A variety of studies confirm this seemingly self-evident fact, Wall Street Journal columnist Sue Shellenbarger reports.

The problem has been exacerbated by workplaces with open floor plans and low-walled cubicles and fewer private offices.

The idea is that encouraging employee interactions will produce useful, profitable ideas like antigravity machines and death rays. Instead, it seems workers talk about sports and sex — useful fields of endeavor but not if your company produced, for example, truck axles.

Instead, the open plan, according to the Journal, has "an unintended downside: pesky, productivity-sapping interruptions." And there are data to prove it.

"Face-to-face interruptions account for one-third more intrusions than email or phone calls, which employees feel freer to defer or ignore," according to a study in the journal Organization Studies.

That suggests one quick way to boost productivity: bad manners.

Researchers at the University of California, Irvine, find that cubicle dwellers are interrupted 29 percent more often than those in private offices.
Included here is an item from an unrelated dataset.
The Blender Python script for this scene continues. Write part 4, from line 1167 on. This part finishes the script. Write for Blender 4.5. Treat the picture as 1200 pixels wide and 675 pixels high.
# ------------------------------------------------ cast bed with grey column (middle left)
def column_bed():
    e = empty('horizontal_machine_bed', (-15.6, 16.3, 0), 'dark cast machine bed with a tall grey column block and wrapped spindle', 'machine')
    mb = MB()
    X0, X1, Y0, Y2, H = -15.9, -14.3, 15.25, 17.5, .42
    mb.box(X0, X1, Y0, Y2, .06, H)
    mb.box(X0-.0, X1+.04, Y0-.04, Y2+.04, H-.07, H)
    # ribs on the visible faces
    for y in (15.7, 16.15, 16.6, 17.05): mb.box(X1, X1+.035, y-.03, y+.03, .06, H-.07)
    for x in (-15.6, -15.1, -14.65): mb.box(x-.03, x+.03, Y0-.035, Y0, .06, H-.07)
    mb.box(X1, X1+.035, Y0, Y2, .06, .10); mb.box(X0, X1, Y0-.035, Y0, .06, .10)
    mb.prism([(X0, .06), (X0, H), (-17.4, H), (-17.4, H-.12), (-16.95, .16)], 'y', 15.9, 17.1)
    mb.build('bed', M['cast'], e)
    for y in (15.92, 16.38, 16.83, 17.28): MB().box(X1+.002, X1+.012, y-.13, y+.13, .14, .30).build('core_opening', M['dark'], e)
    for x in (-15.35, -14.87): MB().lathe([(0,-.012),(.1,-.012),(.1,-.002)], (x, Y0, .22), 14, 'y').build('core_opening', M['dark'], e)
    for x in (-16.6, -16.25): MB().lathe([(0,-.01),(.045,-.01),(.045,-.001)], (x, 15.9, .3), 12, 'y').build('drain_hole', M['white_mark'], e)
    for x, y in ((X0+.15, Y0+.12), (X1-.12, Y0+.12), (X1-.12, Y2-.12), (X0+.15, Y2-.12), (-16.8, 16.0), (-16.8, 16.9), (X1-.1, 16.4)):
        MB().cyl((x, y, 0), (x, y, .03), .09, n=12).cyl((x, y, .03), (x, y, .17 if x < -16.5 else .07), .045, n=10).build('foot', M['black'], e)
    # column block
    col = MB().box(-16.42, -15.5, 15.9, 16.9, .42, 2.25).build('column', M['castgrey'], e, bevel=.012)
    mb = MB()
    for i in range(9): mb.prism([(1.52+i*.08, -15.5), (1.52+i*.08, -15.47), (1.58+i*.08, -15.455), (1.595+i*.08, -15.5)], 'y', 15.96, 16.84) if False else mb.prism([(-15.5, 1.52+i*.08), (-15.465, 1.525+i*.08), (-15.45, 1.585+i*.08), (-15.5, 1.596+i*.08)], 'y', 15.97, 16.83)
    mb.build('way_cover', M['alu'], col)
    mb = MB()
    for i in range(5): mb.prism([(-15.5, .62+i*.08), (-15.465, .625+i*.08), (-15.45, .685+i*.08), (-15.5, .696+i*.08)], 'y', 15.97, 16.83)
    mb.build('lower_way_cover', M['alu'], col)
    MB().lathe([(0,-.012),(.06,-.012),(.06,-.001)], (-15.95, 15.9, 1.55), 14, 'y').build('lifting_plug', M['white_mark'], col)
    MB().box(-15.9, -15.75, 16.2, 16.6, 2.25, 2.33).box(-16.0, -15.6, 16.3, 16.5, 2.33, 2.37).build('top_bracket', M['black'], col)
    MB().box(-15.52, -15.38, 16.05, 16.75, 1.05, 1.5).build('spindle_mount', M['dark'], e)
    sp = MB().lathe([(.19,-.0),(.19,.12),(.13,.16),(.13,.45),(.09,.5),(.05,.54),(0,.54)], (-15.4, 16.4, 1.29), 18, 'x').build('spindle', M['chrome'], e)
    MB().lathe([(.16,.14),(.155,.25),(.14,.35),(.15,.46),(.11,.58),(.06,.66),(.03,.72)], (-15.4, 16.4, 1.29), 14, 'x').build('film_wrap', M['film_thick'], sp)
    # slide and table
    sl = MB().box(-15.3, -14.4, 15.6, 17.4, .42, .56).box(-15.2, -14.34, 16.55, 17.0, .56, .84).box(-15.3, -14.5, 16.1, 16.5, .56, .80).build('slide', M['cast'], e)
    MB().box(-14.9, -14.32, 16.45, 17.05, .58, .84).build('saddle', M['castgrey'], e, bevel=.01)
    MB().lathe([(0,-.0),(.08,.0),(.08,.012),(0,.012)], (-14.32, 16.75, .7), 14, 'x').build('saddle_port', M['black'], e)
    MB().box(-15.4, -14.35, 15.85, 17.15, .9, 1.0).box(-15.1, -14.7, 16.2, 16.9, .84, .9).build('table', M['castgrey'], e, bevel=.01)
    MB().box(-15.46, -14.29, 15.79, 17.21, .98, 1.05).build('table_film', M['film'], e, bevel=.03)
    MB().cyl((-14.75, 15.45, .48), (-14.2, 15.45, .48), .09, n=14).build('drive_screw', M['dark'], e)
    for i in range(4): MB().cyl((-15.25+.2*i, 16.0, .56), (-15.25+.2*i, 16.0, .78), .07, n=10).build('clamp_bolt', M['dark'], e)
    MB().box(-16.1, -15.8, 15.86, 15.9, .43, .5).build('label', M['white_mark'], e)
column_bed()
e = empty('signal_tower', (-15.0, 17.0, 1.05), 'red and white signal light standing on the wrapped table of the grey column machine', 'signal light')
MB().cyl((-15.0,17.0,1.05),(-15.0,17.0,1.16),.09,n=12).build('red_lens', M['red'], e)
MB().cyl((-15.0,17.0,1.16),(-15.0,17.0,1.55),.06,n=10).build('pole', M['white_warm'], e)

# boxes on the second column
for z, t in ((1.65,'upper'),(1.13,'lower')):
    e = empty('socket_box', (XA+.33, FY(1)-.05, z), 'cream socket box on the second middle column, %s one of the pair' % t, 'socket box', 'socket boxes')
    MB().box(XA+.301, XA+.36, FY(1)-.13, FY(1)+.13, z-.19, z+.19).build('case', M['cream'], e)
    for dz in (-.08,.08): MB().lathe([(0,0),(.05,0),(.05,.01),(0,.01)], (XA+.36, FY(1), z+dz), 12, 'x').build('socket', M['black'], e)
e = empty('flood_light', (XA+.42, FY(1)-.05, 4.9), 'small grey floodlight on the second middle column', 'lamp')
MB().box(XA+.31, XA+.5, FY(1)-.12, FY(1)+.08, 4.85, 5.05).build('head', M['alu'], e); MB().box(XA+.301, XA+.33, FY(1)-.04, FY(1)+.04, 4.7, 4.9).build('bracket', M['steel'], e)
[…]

A study by a Michigan State psychologist shows it takes just more than two seconds to lose a train of thought but 25 minutes to fully pick it up again.

Some employees, when they don't want to be interrupted, put on a special hat or armband or, at one office, drape themselves in crime-scene tape. Unmeasured is the amount of time the employee spends thinking, "Am I looking like a real idiot here?"

The Journal says more than 6,500 workers each year download a free "Interrupters Log Work Sheet" to help them analyze and eliminate sources of distraction.

What does not seem to be addressed in any of these studies is how much productive time is wasted filling out forms, logs, questionnaires, time sheets and computer Q-and-As on how much time is being wasted.